Smith certainly deserves no blame for the misuse of his language, or for the death of the social market paradigm.  In the western world, it had fallen to its knees long before Smith, and a coroner’s report would surely show cause of death as “speed of transportation.”   Europe was at the peak of its great age of exploration; the rapidly increasing speed of transportation meant that new markets were reachable everywhere, and most of them were so distant given the then maximum speed of transport that social relationships between buyers and sellers were out of the question.  The time was ripe for a new paradigm, in which rationally efficient meant that consideration of social aspects of buying and selling were no longer feasible. And so we lived for almost three hundred years.

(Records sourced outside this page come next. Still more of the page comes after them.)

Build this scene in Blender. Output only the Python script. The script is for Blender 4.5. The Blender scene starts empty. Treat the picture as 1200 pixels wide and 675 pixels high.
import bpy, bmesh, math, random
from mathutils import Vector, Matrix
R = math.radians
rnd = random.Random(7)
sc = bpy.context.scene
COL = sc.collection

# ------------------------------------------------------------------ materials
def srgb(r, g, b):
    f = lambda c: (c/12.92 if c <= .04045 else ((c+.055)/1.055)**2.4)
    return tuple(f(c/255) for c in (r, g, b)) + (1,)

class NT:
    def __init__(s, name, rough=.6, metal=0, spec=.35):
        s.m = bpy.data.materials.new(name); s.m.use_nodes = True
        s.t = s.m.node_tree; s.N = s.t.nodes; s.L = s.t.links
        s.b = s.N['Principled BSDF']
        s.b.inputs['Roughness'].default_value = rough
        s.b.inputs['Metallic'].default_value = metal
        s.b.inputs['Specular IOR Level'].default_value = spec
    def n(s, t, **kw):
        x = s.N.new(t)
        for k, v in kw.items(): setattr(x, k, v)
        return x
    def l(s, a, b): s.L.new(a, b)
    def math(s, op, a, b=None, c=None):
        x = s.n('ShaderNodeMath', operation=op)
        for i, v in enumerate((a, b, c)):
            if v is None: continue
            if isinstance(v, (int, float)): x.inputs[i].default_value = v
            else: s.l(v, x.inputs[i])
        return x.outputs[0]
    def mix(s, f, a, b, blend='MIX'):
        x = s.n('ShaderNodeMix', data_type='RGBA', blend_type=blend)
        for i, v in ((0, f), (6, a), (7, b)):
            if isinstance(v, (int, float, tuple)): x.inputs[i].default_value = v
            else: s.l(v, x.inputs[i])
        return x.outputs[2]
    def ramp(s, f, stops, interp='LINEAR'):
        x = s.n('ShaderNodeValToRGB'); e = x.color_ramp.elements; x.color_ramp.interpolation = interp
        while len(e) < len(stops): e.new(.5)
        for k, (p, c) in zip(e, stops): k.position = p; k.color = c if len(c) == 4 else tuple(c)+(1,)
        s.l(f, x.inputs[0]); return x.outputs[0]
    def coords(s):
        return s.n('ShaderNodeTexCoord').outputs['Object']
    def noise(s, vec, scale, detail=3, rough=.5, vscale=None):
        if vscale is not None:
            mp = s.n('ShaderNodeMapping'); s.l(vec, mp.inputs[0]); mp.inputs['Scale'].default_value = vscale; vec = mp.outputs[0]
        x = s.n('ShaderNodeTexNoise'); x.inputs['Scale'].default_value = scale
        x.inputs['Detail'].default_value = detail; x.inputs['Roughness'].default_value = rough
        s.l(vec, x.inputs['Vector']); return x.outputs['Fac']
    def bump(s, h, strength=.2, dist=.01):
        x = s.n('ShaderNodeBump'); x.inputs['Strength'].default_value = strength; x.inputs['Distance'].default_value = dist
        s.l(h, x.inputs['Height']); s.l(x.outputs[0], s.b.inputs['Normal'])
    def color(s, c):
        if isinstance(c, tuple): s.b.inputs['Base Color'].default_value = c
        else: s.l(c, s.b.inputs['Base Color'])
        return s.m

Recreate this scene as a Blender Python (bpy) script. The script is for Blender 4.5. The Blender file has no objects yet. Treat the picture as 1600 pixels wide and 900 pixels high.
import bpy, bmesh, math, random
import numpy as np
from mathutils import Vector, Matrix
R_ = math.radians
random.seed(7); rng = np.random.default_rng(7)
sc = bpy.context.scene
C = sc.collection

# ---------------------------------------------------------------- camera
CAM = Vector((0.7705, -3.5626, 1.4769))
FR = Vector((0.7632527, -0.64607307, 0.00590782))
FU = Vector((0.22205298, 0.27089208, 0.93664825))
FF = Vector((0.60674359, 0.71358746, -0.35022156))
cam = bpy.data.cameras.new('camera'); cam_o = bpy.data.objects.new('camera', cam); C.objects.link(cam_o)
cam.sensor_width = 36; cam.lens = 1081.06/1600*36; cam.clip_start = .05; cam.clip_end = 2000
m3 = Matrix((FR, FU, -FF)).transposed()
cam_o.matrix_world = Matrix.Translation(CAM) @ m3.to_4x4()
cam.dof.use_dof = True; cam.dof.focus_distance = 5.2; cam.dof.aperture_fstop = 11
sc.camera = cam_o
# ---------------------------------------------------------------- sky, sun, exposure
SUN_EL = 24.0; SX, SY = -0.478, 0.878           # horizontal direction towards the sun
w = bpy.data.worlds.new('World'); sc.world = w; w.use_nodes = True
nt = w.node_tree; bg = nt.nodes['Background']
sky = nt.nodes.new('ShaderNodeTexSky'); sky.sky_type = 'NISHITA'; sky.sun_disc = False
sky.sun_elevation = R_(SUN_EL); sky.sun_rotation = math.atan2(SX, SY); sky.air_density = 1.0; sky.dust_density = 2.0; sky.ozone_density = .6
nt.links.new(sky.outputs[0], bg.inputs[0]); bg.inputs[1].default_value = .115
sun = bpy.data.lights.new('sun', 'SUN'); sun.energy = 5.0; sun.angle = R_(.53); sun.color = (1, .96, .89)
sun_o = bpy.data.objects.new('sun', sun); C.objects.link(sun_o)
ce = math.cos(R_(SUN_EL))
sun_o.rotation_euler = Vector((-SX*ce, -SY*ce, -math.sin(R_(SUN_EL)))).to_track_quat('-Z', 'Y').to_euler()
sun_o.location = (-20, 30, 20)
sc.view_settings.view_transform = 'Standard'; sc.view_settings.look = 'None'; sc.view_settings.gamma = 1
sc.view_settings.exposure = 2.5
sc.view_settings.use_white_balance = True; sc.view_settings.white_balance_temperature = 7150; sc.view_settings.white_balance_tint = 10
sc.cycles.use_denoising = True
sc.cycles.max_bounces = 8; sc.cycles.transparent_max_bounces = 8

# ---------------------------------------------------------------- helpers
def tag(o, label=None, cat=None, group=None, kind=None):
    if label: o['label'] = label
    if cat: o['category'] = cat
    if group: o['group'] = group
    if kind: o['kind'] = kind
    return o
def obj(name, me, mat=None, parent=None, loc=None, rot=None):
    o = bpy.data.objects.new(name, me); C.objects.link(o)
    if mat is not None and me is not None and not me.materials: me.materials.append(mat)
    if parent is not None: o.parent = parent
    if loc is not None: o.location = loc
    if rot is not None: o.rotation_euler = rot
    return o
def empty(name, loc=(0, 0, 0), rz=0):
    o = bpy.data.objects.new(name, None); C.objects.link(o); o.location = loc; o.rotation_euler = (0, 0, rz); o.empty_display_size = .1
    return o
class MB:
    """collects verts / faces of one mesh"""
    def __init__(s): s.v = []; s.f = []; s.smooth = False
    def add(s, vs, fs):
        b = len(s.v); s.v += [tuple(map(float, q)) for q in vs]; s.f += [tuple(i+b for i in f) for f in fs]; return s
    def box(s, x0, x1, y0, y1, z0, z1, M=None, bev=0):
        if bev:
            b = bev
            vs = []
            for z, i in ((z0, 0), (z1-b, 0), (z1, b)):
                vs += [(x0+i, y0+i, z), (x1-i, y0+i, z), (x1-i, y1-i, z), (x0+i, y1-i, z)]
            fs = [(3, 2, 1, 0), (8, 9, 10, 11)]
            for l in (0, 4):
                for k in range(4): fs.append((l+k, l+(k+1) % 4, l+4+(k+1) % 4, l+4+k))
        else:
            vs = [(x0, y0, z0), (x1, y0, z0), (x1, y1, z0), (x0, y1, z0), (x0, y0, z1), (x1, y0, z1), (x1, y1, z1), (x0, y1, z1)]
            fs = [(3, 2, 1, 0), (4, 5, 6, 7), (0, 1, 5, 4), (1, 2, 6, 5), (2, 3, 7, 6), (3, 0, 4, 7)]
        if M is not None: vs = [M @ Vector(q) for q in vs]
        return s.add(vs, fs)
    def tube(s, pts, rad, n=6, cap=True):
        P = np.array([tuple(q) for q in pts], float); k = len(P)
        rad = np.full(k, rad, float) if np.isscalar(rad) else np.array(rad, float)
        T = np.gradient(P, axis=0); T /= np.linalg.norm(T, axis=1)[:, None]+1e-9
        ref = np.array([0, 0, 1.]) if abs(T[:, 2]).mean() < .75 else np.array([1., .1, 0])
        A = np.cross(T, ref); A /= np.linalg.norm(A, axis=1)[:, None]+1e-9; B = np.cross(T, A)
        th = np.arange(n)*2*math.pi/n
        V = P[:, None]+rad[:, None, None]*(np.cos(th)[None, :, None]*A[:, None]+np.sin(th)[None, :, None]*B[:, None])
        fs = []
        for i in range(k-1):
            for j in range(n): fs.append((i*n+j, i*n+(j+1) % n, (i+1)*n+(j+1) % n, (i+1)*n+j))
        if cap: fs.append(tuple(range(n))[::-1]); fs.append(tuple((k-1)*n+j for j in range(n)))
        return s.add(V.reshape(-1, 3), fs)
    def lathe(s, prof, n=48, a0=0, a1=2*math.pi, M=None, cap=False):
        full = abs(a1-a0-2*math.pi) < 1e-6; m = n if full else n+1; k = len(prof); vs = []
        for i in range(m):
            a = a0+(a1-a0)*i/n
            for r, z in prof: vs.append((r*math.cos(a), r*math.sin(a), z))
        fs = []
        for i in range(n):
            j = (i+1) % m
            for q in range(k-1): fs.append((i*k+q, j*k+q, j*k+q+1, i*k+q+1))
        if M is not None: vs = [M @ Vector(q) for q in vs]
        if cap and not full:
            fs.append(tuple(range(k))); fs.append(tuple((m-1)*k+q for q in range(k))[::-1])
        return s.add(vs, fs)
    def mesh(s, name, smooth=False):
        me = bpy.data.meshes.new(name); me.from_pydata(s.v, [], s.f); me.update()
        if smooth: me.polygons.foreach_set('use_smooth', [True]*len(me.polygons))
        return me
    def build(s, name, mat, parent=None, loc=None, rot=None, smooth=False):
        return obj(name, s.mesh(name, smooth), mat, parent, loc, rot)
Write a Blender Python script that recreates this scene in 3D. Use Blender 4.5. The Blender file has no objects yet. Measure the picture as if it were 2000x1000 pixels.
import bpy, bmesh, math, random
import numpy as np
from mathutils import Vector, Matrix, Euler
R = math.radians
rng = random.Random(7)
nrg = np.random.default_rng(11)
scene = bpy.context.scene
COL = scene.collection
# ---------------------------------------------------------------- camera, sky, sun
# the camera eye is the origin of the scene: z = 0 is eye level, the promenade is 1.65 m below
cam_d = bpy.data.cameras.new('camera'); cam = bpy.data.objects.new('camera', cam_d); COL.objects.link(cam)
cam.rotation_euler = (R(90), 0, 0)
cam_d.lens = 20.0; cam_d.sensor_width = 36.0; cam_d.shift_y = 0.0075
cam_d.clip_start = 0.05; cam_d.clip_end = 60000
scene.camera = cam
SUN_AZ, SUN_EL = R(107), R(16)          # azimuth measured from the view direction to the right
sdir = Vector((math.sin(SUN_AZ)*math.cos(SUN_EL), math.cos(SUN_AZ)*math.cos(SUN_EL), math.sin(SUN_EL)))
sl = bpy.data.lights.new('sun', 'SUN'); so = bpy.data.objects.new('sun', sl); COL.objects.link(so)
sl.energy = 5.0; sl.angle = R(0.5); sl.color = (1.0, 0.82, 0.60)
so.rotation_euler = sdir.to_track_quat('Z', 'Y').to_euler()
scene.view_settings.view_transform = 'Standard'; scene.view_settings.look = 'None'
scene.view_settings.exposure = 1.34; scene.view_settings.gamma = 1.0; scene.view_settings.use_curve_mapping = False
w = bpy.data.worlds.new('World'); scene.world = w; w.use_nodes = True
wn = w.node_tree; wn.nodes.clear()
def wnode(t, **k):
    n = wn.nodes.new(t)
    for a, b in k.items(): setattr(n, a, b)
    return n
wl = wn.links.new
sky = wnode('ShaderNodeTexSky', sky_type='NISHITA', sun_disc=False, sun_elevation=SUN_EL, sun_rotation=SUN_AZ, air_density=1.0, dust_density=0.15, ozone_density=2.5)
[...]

In the process, we thought we waged a great struggle between Capitalism and Communism, but that battle had already been lost by the time it came.  For both sides had as the same central tenet, the idea of “economic determinism.” And by that was meant, the rule of rational economic efficiency over social considerations.  Of course, removing social transactions from economic theory left only economic determinism.  So Marxism and Capitalism differed mainly in what each considered the best approach to achieving the efficiency objective while palliating the social evils that transpired.    
But times have changed yet again.  We live now in an age where supersonic jets and gigabit-speed communications mean we can again be neighbors in a global village; we again know about each other and feel the pangs of a social conscience even at great distances.  We recognize mal-distributions of wealth and irresponsible treatment of the needy in our societies or others for what they are – failed social market transactions – and we look to see consequences for those failures. “The invisible hand” no longer satisfies as an explanation or excuse.

And that is the common thread among Arab Spring, Occupy Wall Street, European Union protests, and the whole range of protest movements now afoot.  They are not only threats to the established order; they are the opportunity to find ways to satisfy our own economic needs while not forgetting  the needs of our neighbor; to purchase our bread without selling our soul.